11 September 2006

September in the garden

If I have been remiss in describing what's going on in my garden, it's because I've been distracted by backbreaking labor. I'm now about halfway done with Operation Conduit '06, and then I have to excavate and build a raised bed before the rains come. Needless to say, I'm ready to be done with this bullshit.

septLathyrus.jpg
But the garden is pretty interesting this time of year. Despite having looked dead for over a month, this heroic little sweetpea is still flowering. In the background is calamint, the binomial of which is much disputed, but we'll call it Nepetella something or other. It's been churning out a profusion of insignificant blueish flowers for months. I can't say I've cooked with it much yet.

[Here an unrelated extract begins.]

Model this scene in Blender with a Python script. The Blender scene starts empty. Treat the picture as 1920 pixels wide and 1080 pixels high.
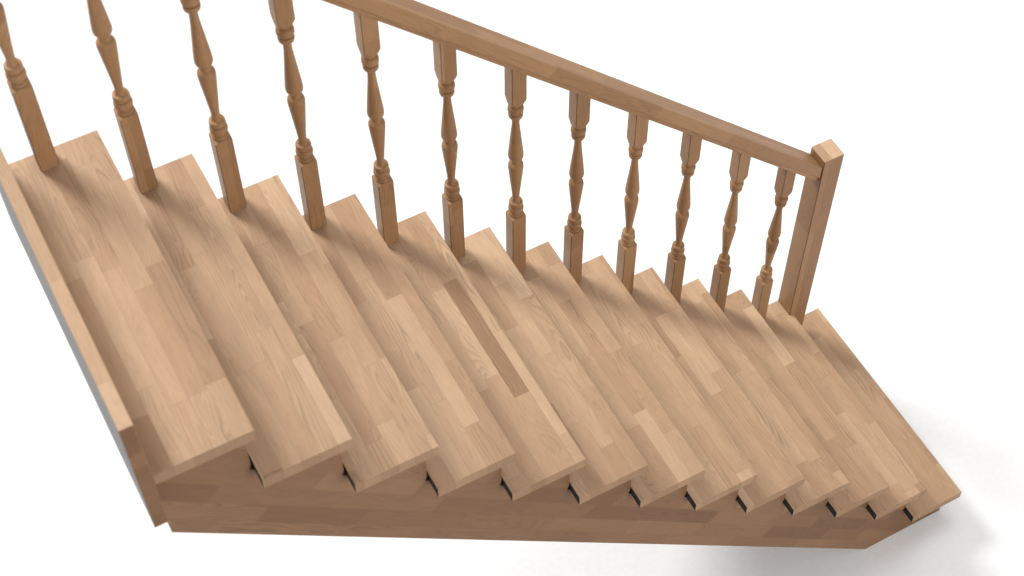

The most exciting development in recent weeks was undoubtedly the arrival of my order from Telos rare bulbs. I've already planted a little drift of Erythronium californicum (Erythronium bulbs do not like to dry out), and a single Crinum bulbispermum. Other bulbs whose identity I'll withold for now await the raised bed.


arum.jpg
I've recently solved the mystery of why the inherited Arum italicum doesn't set fruit: it does, but it's obscured by the rampant pelargonium. I don't think I love the Arum (someone once decribed it as "sinister", and whether because of the dark, pointed leaves or the creepy fruit spikes, which normally appear after the leaves have gone dormant, I tend to agree). But I'm happy to leave it undisturbed, at least until I pull the pelargonium.

stylin.jpg
Of course, the most beautiful flower right now is the Lapageria, and the first one finally disintegrated 3 weeks after opening. But this caused me to finally notice (you can see I'm a master of precise observation) that the style as well as the tepals are marked by the charactertistic pink mottling of this type, which is called "picotee".

The word picotee was borrowed from French in the eighteenth century specifically to describe a type of carnation, by the way. According to the OED it was not transferred to similarly marked flowers of other types until 1899. I suspect an enterprising Englishman could revise this chronology.